#### Collected data

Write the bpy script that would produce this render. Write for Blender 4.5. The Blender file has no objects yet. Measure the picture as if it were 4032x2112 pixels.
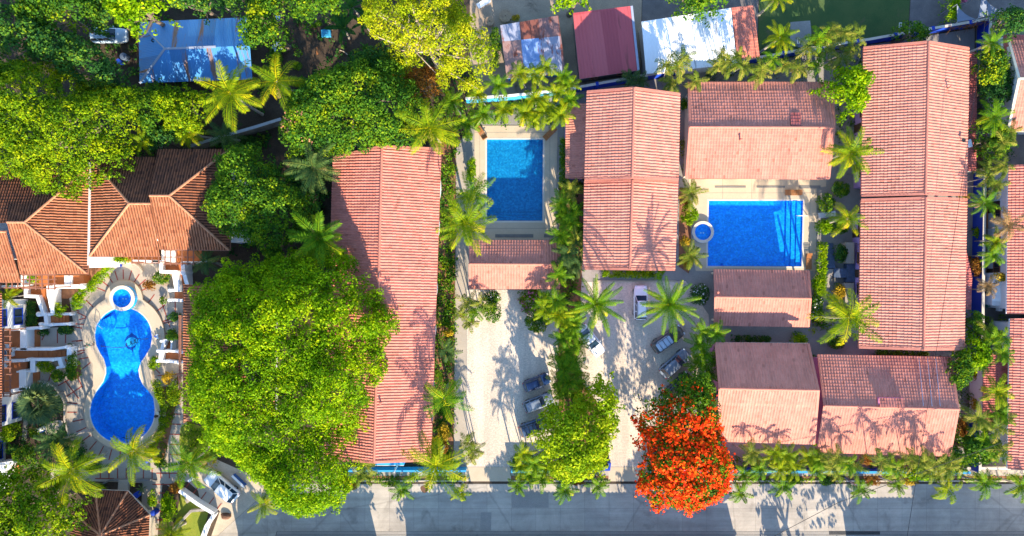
import bpy, bmesh, math, random
import numpy as np
from mathutils import Vector, Matrix
from mathutils.geometry import tessellate_polygon
R = math.radians
random.seed(7)
SC = bpy.context.scene
COL = SC.collection

# ---------------------------------------------------------------- camera, light, exposure
CAM_H = 87.0          # drone height in metres
PPM = 31.0            # photograph pixels per metre on the ground
cam_d = bpy.data.cameras.new('camera')
cam = bpy.data.objects.new('camera', cam_d); COL.objects.link(cam)
cam.location = (0, 0, CAM_H)
cam_d.sensor_width = 36.0
cam_d.lens = 36.0 * CAM_H / (4032 / PPM)
cam_d.clip_end = 2000.0
SC.camera = cam

SUN_EL, SUN_DX, SUN_DY = R(23.8), -0.235, 0.972      # light travels towards +Y and a little -X
wld = bpy.data.worlds.new('World'); SC.world = wld; wld.use_nodes = True
nt = wld.node_tree
bg = nt.nodes['Background']; sky = nt.nodes.new('ShaderNodeTexSky')
sky.sky_type = 'NISHITA'; sky.sun_disc = False; sky.sun_elevation = SUN_EL; sky.sun_rotation = R(166)
sky.air_density = 1.0; sky.dust_density = 0.1; sky.ozone_density = 3.5
nt.links.new(sky.outputs[0], bg.inputs[0]); bg.inputs[1].default_value = 0.15
sun_d = bpy.data.lights.new('sun', 'SUN'); sun_d.energy = 4.3; sun_d.angle = R(0.5); sun_d.color = (1.0, 0.875, 0.69)
sun = bpy.data.objects.new('sun', sun_d); COL.objects.link(sun)
sun.rotation_euler = Vector((SUN_DX * math.cos(SUN_EL), SUN_DY * math.cos(SUN_EL), -math.sin(SUN_EL))).to_track_quat('-Z', 'Y').to_euler()
sun.location = (20, -80, 60)
SC.view_settings.view_transform = 'Standard'; SC.view_settings.look = 'None'
SC.view_settings.exposure = 1.68; SC.view_settings.gamma = 1.0; SC.view_settings.use_curve_mapping = False
try:
    SC.cycles.max_bounces = 6; SC.cycles.diffuse_bounces = 3; SC.cycles.transparent_max_bounces = 8
    SC.cycles.use_denoising = True
except Exception:
    pass

# ---------------------------------------------------------------- helpers
def W(px, py, z=0.0):
    """a spot of the photograph, at height z, in metres on the site plan"""
    s = (CAM_H - z) / CAM_H / PPM
    return Vector(((px - 2016) * s, (1056 - py) * s, z))
def WP(pts, z=0.0): return [W(p[0], p[1], z) for p in pts]

def tag(o, label=None, cat=None, group=None, kind=None):
    if label: o['label'] = label
    if cat: o['category'] = cat
    if group: o['group'] = group
    if kind: o['kind'] = kind
    return o

def thing(name, loc, label, cat, group=None, rz=0.0):
    o = bpy.data.objects.new(name, None); COL.objects.link(o)
    o.empty_display_size = 0.3
    o.location = loc; o.rotation_euler = (0, 0, rz)
    return tag(o, label, cat, group)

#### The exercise
Every line from the top of the material above through the line with "COL = SC.collection" should be duplicated exactly, please; leave out the pictures.

#### Written solution
Write the bpy script that would produce this render. Write for Blender 4.5. The Blender file has no objects yet. Measure the picture as if it were 4032x2112 pixels.
import bpy, bmesh, math, random
import numpy as np
from mathutils import Vector, Matrix
from mathutils.geometry import tessellate_polygon
R = math.radians
random.seed(7)
SC = bpy.context.scene
COL = SC.collection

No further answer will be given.